O segundo elemento que me chamou a atenção foi a forma como, usando dois dedos, geralmente o polegar e o indicador, Steve Jobs obtinha pormenores ampliados do ecrã. Juntando este elemento ao Zoom, aplicação que incorpora, de raíz, o Mac OS X, é legítimo pensar que o iPhone terá um sistema de ampliação que, entre outras coisas, é óptimo para pessoas com baixa visão.
Quanto ao primeiro elemento levanta-se uma interrogação pertinente. É uma verdade que os softwares de leitura de ecrã servem para fazer chegar a informação, principalmente, a pessoas cegas através de síntese de fala e até mesmo em braille (tudo indica que o Mac OS X Leopard vai trazer esta possibilidade). Mas, ... e o teclado de ecrã? Como poderá uma pessoa cega usar um teclado de ecrã? É uma boa pergunta e a resposta é, já hoje, uma realidade. Experimente, por exemplo, pressionar o canto inferior direito do ecrã das máquinas de venda de bilhetes no Metropolitano de Lisboa. Nalgumas delas terá uma agradável surpresa. Surpresa esta que permite às pessoas cegas comprar o bilhete. E as máquinas de venda de bilhetes do Metropolitano de Lisboa têm o teclado no ecrã. Mas há mais... mesmo nos PDAs, onde este problema de interação também existe, há investigação em curso. Veja-se, por exemplo, a memória descritiva do projecto BloNo - Bloco de Notas Electrónico, que tem por grupo-alvo pessoas cegas e gira em volta da interacção destes com teclados de ecrã de dispositivos portáteis.
Por último, talvez porque não há duas sem três e que enforma a estratégia de desenvolvimento do IPhone, há uma terceira característica, enumerada por Steve Jobs que poderá tornar-se vantajosa para pessoas com necessidades especiais. Tal como Tim Berners-Lee no final da década de 80 se confrontou com um problema de computadores com necessidades especiais que o levou a inventar a World Wide Web, também Steve Jobs destaca as necessidades especiais de cada uma das aplicações para justificar a construção de um teclado apropriado a cada uma.

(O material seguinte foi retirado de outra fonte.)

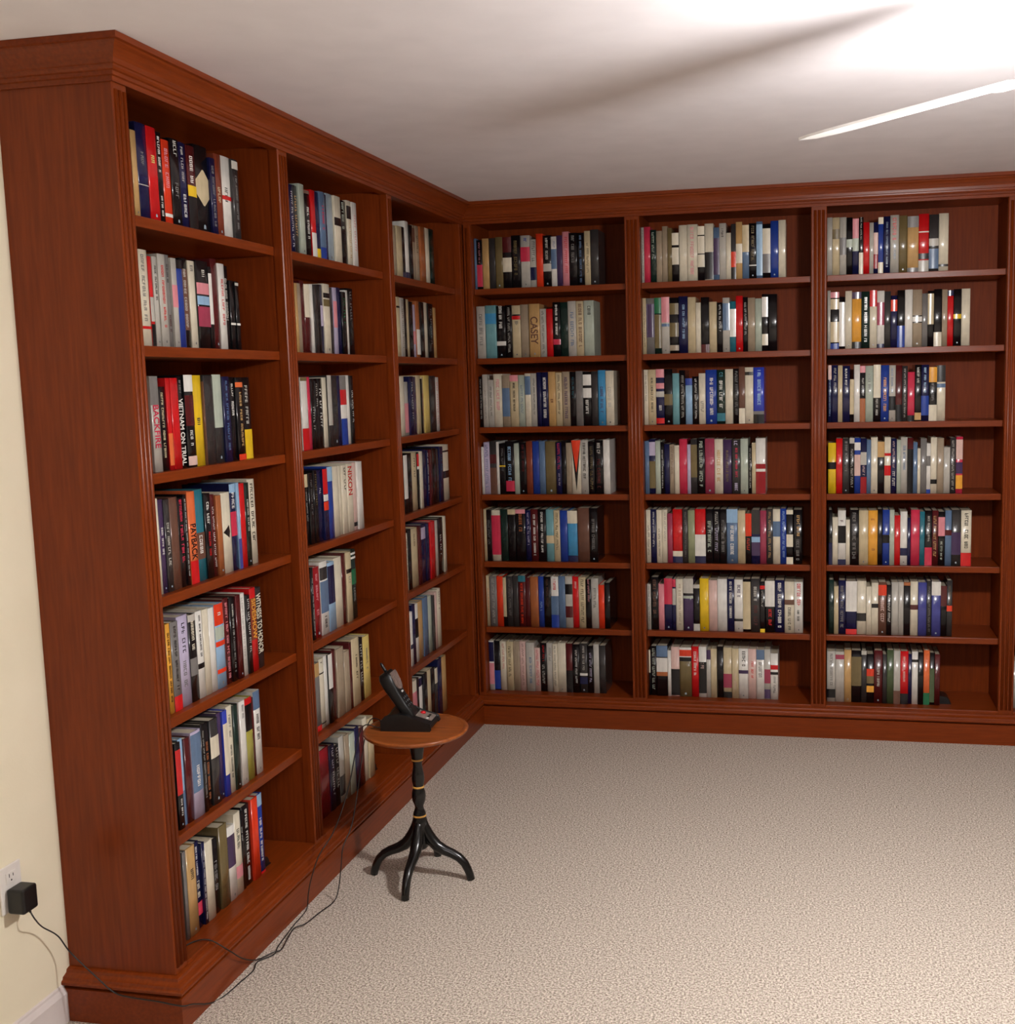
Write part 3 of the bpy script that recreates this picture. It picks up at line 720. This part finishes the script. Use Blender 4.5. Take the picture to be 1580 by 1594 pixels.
# ------------------------------------------------------------------ black bookends
def bookend(loc, rz, label):
    t = thing('bookend', label, 'bookend', loc, rz, 'black bookends on the bottom shelves')
    pr = [(0.0, 0.0), (0.046, 0.0), (0.046, 0.006), (0.043, 0.016), (0.036, 0.026), (0.026, 0.032), (0.012, 0.035), (0.0, 0.036)]
    m = MB()
    n = len(pr)
    m.v += [(x, 0.0, z) for x, z in pr] + [(x, 0.085, z) for x, z in pr]
    for i in range(n):
        j = (i + 1) % n
        m.f.append((i, j, n + j, n + i))
    m.f += [tuple(range(n)), tuple(reversed(range(n, 2 * n)))]
    m.m = [0] * len(m.f)
    m.sm = [False] * len(m.f)
    m.build('wedge_body', M_PLASTIC, t)
    MB().box(0.0, 0.05, -0.003, 0.088, 0.0, 0.0022).build('foot_plate', M_PLASTIC, t)
bookend((-0.075, ends['L1R7'] + 0.002, SHELF_Z[6] + 0.0004), math.pi / 2, "black wedge bookend beside the blue book, left bookcase's nearest bay")
bookend((-0.075, ends['L2R7'] + 0.002, SHELF_Z[6] + 0.0004), math.pi / 2, "black wedge bookend beside cream books behind the round table")
bookend((ends['B3R7'] + 0.002, 0.085, SHELF_Z[6] + 0.0004), 0.0, "black wedge bookend beside maroon book, back bookcase's third bay")

# ------------------------------------------------------------------ pedestal table
TX, TY, TZ = 0.322, -1.662, 0.510
tb = thing('pedestal_table', 'small round table with wooden top on black pedestal with four curved legs', 'table', (TX, TY, 0), 0.03)
top = MB().lathe([(0.0, TZ - 0.016), (0.150, TZ - 0.016), (0.163, TZ - 0.014), (0.169, TZ - 0.009), (0.171, TZ - 0.004), (0.169, TZ), (0.158, TZ + 0.001),
            (0.156, TZ - 0.001), (0.153, TZ - 0.001), (0.0, TZ - 0.001)], 72).build('table_top', M_TOP, tb)
MB().lathe([(0.0000, 0.492), (0.0500, 0.4935), (0.0500, 0.486), (0.0260, 0.480), (0.0258, 0.462), (0.0224, 0.436), (0.0185, 0.414), (0.0185, 0.400), (0.0146, 0.394),
            (0.0151, 0.380), (0.0185, 0.360), (0.0207, 0.344), (0.0202, 0.330), (0.0168, 0.318), (0.0185, 0.305), (0.0218, 0.295), (0.0230, 0.280), (0.0207, 0.264),
            (0.0151, 0.250), (0.0140, 0.242), (0.0168, 0.232), (0.0207, 0.222), (0.0213, 0.206), (0.0241, 0.200), (0.0252, 0.185), (0.0263, 0.140), (0.0252, 0.108), (0.0179, 0.100), (0.0000, 0.098)],
           32).build('pedestal', M_BLACK, tb)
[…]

A solução parece passar por uma superfície plana, controlada com a ponta dos dedos, onde poderão ser concebidos "n" teclados capazes de responder a cada aplicação mas também, digo eu, a cada utilizador.
Para justificar o porquê da Apple se ter iniciado na construção do iPhone, Steve Jobs cita Alan Kay, que há 30 anos atrás, disse:
People who are really serious about software should make their own hardware.
Confesso que quando assisti pela primeira vez à apresentação, neste processo de tradução quase que inconsciente de inglês para português, percebi algo, que a ser verdade, seria ainda mais revolucionário:
People who are really serious about software should be transform it in "hardware".
Ou seja, para quê fazer botões físicos (teclas) se os mesmos podem ser feitos por software? Imaginei eu então que, aquilo que Jobs nos estava a dizer era que tinha encontrado a chave da personalização do hardware ao Homem: onde hoje há hardware temos de passar a ter software. Mas não me parece que o Jobs tenha dito isto de forma explicita embora o iPhone seja um exercício prático deste enunciado. O potencial desta estratégia para o Universal Access é fenomenal e fará do hardware peças irreconhecíveis no futuro. Será que era isto que o CEO da Apple nos quis dizer ao afirmar que o iPhone estava 5 anos adiantado face aos seus pseudo-concorrentes ou serei eu que tropeçei em algo que me fez ir parar uma década à frente?